Broken Nature

Ha chiuso i battenti domenica Broken Nature, XXII Triennale di Milano una mostra diversa da quelle sono solita visitare.

Si é trattato di un’indagine, più che di una mostra, sul rapporto tra l’ambiente e l’uomo e più nello specifico sul design come creatura dell’uomo che impatta sull’ambiente. Il percorso si sviluppava tra diverse sezione, la prima delle quali già dava un’idea dell’importanza della tematica trattata: attraverso la proiezione su due megaschermi di immagini scattate negli anni ’70-’80 affiancate a scatti di oggi, si percepiva l’urgenza di una riflessione per un cambiamento reale ed immediato della società: i ghiacciai dell’Himalaya, i ghiacciai della Patagonia, la crescita esponenziale delle città, la creazione delle isole artificiali negli Emirati Arabi offrivano un raffronto diretto tra ciò che abbiamo ricevuto in eredità e quello che stiamo facendo.

Conglomerati materiali naturali e plastici creati dalle correnti oceaniche rappresentavano i fossili del futuro, riconoscimento dell’antropocene come la nuova era geologica in cui gli esseri umani hanno lasciato segni indelebili su un ecosistema …

L’opera “Reliquaries menù” del 2018 di Armando Bruno metteva in evidenza la sacralità degli elementi naturali: una goccia d’acqua pulita, una manciata di terra o una raccolta di minerali evidenziavano la caducità delle cose che ci circondano, sottolineando quanto sbagliato sia il nostro approccio attuale alla natura.

Rassicurava, ma al tempo stesso spaventava, scoprire che alcuni laboratori stanno creando delle campionature e delle banche dati in tutto il mondo nel tentativo di preservare la biodiversità.

Tanti i progetti interessanti, come “Maldives sandbars”, un video che presentava alcune strutture geometriche dinamiche ancorate al fondale oceanico con le quali sarebbe possibile convogliare l’energia delle onde per creare sedimenti in punti specifici, proteggendo quindi aree costiere a rischio.

Presenti anche idee un po’ più estreme come quelle in cui si rivede e si progetta un tratto gastrointestinale esternalizzato in modo da consentire all’uomo di nutrirsi di risorse già presenti come radici terra e cellulosa.

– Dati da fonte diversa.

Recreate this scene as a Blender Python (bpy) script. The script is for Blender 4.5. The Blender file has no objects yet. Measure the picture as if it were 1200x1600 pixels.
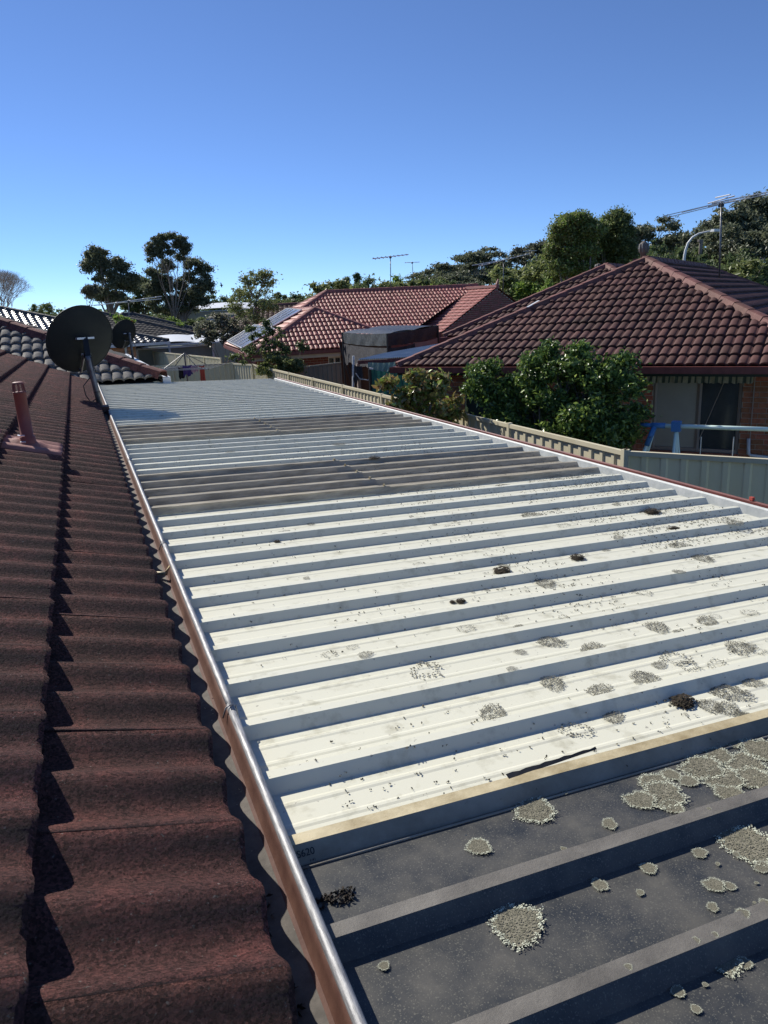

“Water tasting” presentava invece una sorta di buffet di assaggio dell’acqua suggerendo come si possa filtrare attraverso legno di pino quarzo acqua di rose e semi, l’acqua del pianeta intendendo suggerire una soluzione a uno dei problemi più gravi come la mancanza d’acqua

Diversi altri progetti erano legati all’acqua, come le taniche utilizzate dai messicani per la raccolta dell’acqua piovana o i cilindri che ruotano su se stessi per consentire alle donne africane di trasportare l’acqua in maniera più agevole dalle fonti ai villaggi spesso lontani.

Dopo questa importante parte, “The great Animal Orchestra” accoglieva i visitatori per un’esperienza davvero unica: commissionata dalla Fondazione Cartier a Bernie Krause, l’installazione proponeva l’ascolto della registrazione di oltre 5000 ore di vocalizzazioni di animali, con il chiaro intendimento di ricordare allo sbadato visitatore moderno che…l’uomo non é l’ unico abitante del pianeta Terra.

Allo stesso modo la sezione dedicata alle piante ci ricordava che noi rappresentiamo solo lo 0,3% del creato rispetto all’81% delle piante!

Con una suggestiva installazione finale, “La Nazione delle piante” evidenziava che …c’erano anche le piante nei momenti storici più importanti e sempre ci saranno e quindi meritano attenzione.

Broken Nature suggeriva che il design può diventare anche uno strumento riparativo e che i designers si possono attivare per creare un mondo diverso e più rispettoso dell’ambiente in cui viviamo.